La vie du puppet-showman a beaucoup de rapports avec celle des autres exhibiteurs sur la voie publique; j’indiquerai seulement les caractères qui lui sont particuliers. Le personnel de ces représentations ambulantes se compose le plus souvent de deux hommes, l’un qui porte le théâtre et qui déguise sa voix au moyen d’un sifflet d’étain, l’autre qui porte la boîte de marionnettes et qui souffle de la trompette ou bat du tambour; mais pour jouer Punch and Judy avec ce que les Anglais appellent great attraction, il faut de plus une voix de femme et un chien, l’immortel chien Toby.
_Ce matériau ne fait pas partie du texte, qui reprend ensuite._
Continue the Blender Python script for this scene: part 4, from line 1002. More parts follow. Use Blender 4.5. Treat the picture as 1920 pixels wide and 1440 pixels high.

Le puppet-showman est un philosophe, un Diogène; il se soucie médiocrement du caractère de son costume, lequel est d’ordinaire pauvre et négligé. Ne vous fiez d’ailleurs point à ces apparences de misère. Ici le gain s’appuie entièrement, il est vrai, sur les contributions volontaires; mais cette source de profits est plus abondante qu’on ne le croirait. Les joueurs de marionnettes recueillent souvent de deux à quatre shillings par chaque représentation : or dans les jours d’été, où ils jouent jusqu’à dix fois, ces deux hommes ne laissent pas d’obtenir une rémunération assez forte. Quand la collecte n’est point suffisante, ils refusent quelquefois leurs services. Le vieillard me racontait avoir vu dans une occasion semblable la toile se lever, Punch saluer l’auditoire et lui adresser la parole en ces termes : « Je n’ai jamais joué jusqu’ici pour sept pence et demi, et je ne jouerai jamais pour ce prix-là; ainsi adieu. » Et les hommes plièrent bagage.

Le gain dépend, il est vrai, en grande partie de l’habileté du puppet-showman. Il lui faut un certain esprit, du tact et la connaissance de son public. Les allusions aux événemens politiques sont le plus souvent accueillies avec faveur, et cette veine bien exploitée constitue un des élémens matériels du succès. Il y a quelques années, durant les élections, un showman mettait en scène un candidat

  1. Le caractère de Punch a servi de prototype au plus spirituel des journaux anglais. On peut également consulter les très remarquables croquis de Punch and Judy dessinés par un artiste habile, George Cruikshank.